Let us hope he can pen some more solid theological fare for the masses. And let us accept the next few weeks of secular hatchet jobs on Church and Pope, or just plain misrepresentation, as a fitting penance for Lent.

God bless our Pope.

A Sinner said...

I also think it would be neat, for continuity's sake if the next Pope finished and released the Encyclical on Faith, and the Apostolic Exhortation on the New Evangelization that was supposed to come out of the Synod (Benedict's two major unfinished works, it seems) and then let Benedict cosign them, like:

Given by us this day at Rome, 29th June 2013, the Feast of Sts Peter and Paul,

Pius p.p. XIII
Benedict, bishop emeritus of Rome

They probably won't because they don't want "authority confusion"...but I think that would be a nice gesture.

A Sinner said...

More potential categories!

Anticipated Pope-Elect: a non-bishop validly elected Pope, who has not yet accepted the papacy. He should have the power to arrange and make decisions regarding the ceremonial (including ordinations) surrounding his own accession, even where this deviates from previous liturgical/ceremonial law as in the constitution on papal elections etc.
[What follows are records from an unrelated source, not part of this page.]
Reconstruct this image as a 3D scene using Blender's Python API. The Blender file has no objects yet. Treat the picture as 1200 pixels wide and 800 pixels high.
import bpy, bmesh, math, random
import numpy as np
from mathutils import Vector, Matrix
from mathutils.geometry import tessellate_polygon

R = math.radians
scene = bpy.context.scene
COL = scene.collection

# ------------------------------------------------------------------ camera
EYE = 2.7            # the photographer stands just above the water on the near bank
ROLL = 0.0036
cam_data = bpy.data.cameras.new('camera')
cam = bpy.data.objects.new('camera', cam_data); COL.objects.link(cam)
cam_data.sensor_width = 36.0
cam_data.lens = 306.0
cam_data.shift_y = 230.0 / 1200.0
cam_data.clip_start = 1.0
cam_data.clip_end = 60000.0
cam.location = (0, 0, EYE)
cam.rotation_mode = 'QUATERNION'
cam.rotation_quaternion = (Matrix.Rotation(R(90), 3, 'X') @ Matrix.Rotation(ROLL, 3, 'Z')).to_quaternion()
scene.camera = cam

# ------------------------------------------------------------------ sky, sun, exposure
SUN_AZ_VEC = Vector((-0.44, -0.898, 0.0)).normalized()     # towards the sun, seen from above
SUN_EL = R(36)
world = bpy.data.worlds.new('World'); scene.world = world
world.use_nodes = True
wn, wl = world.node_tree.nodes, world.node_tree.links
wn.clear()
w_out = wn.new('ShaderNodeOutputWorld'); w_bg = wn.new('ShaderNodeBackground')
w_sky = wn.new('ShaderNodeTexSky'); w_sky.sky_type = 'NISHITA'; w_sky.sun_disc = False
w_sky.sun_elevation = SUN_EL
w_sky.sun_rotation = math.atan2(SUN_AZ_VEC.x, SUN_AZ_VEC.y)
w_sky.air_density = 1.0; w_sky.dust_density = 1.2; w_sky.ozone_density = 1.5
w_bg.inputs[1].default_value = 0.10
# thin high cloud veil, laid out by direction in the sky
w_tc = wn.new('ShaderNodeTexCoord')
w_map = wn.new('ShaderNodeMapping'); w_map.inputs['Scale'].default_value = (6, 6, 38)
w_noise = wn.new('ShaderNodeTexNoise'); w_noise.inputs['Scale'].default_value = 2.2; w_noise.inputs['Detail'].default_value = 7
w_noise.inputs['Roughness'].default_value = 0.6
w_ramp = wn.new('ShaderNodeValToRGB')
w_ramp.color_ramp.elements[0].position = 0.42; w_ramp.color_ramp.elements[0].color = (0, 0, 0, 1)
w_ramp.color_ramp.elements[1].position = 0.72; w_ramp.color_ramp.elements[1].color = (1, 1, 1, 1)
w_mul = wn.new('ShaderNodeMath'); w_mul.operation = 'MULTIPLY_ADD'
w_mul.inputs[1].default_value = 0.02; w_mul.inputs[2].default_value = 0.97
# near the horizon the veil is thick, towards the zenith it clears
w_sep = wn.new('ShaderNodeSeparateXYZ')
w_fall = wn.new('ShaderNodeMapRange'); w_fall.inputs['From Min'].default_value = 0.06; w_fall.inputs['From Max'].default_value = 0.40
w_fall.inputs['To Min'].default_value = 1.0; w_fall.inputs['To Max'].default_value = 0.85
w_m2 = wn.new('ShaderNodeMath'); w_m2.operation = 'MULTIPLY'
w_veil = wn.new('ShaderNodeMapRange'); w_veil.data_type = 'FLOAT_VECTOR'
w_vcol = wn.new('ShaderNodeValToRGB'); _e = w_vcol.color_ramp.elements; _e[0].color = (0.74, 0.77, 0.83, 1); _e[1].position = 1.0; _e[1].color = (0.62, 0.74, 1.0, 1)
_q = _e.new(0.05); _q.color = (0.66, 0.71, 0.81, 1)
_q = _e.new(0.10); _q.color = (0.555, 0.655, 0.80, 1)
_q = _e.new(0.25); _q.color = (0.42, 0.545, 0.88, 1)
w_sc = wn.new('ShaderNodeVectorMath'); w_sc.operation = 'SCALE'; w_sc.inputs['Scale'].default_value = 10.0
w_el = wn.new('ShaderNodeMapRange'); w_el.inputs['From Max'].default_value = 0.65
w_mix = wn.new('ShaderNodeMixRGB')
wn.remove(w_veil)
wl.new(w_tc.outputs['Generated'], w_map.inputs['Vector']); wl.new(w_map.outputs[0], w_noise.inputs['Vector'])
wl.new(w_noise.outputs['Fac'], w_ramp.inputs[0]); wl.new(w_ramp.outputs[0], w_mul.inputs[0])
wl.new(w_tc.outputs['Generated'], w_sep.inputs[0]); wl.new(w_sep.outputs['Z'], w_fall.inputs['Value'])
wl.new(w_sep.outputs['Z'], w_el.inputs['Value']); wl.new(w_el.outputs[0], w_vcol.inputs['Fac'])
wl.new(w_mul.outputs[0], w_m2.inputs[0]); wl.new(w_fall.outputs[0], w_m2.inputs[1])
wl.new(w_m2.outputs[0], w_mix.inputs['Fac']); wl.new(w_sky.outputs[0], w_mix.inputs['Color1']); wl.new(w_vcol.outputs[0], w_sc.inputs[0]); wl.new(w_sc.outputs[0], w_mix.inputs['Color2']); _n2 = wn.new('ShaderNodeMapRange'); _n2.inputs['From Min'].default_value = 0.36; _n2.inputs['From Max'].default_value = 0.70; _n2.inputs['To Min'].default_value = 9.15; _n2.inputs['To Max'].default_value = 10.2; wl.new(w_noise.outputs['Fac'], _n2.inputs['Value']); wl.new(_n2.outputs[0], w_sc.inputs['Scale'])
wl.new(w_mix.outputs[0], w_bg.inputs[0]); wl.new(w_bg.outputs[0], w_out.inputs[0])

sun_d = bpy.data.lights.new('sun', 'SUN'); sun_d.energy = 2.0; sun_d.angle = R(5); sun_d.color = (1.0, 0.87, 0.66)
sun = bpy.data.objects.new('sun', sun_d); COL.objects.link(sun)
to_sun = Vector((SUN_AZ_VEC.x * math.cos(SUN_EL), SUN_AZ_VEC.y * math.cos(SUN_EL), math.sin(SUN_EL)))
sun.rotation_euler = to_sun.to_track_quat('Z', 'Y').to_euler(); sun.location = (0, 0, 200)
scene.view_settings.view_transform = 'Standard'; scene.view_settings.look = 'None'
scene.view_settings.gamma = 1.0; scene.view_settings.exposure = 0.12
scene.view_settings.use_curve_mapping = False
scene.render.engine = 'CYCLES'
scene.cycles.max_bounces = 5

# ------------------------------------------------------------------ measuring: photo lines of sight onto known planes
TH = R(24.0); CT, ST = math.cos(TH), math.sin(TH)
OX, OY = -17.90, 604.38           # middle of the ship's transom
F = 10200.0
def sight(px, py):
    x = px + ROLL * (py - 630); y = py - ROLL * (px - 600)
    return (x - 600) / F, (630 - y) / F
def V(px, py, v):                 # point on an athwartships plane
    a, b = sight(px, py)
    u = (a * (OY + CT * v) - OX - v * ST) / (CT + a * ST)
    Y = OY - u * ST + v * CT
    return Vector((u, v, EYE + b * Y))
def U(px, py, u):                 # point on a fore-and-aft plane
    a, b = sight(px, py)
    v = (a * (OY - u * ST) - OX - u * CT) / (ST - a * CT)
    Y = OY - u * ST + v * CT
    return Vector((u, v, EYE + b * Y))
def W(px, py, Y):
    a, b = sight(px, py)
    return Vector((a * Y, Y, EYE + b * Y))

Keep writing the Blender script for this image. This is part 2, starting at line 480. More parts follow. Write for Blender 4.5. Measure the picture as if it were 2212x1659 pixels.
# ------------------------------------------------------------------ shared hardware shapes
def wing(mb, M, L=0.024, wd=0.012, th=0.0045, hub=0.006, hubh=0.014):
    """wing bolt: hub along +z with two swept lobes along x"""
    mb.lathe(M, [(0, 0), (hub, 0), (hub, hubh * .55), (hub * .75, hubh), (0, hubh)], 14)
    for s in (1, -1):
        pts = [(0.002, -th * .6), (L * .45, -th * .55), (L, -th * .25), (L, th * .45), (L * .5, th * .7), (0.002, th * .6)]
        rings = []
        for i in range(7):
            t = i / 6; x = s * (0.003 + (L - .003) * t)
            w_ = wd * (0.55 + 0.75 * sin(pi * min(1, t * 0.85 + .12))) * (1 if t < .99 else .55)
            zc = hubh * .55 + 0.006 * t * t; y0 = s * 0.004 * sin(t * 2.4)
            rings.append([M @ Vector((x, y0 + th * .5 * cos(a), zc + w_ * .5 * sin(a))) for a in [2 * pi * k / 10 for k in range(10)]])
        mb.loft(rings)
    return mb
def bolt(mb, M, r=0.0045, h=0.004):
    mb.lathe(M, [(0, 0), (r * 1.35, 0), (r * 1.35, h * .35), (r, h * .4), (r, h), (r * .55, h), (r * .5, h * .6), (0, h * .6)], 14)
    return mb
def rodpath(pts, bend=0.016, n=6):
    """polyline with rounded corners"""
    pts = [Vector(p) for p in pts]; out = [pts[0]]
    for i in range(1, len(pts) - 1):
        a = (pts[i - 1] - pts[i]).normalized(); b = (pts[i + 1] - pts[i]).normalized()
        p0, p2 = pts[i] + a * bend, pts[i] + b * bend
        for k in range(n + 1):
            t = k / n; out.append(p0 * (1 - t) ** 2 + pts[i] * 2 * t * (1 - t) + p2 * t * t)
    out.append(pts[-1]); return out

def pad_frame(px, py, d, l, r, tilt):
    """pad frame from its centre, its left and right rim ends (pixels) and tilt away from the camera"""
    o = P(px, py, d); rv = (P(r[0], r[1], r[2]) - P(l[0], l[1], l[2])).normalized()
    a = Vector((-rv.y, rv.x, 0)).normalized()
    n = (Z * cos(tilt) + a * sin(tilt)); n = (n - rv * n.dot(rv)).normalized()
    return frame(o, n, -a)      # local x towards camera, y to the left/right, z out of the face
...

He may choose to wait until after his episcopal ordination for the official ceremony of accepting his election to the papacy, for example.

Anticipated Pope: a bishop validly elected Pope, but who has not yet accepted the papacy (he should immediately accept, but theoretically he has powers similar to the Anticipated Pope-Elect regarding decisions on the ceremonial at that point).

Pope-elect: a non-bishop validly elected Pope who has accepted the election and is merely awaiting episcopal ordination (see the first "Stephen II" and Adrian V). He should be considered to have the full jurisdictional power of the papacy short of infallibility; basically, any powers a pope would be theologically able to delegate to a vicar canonically, he has. He would lack only those un-delegatable powers of a true pope which he would not have until episcopal ordination.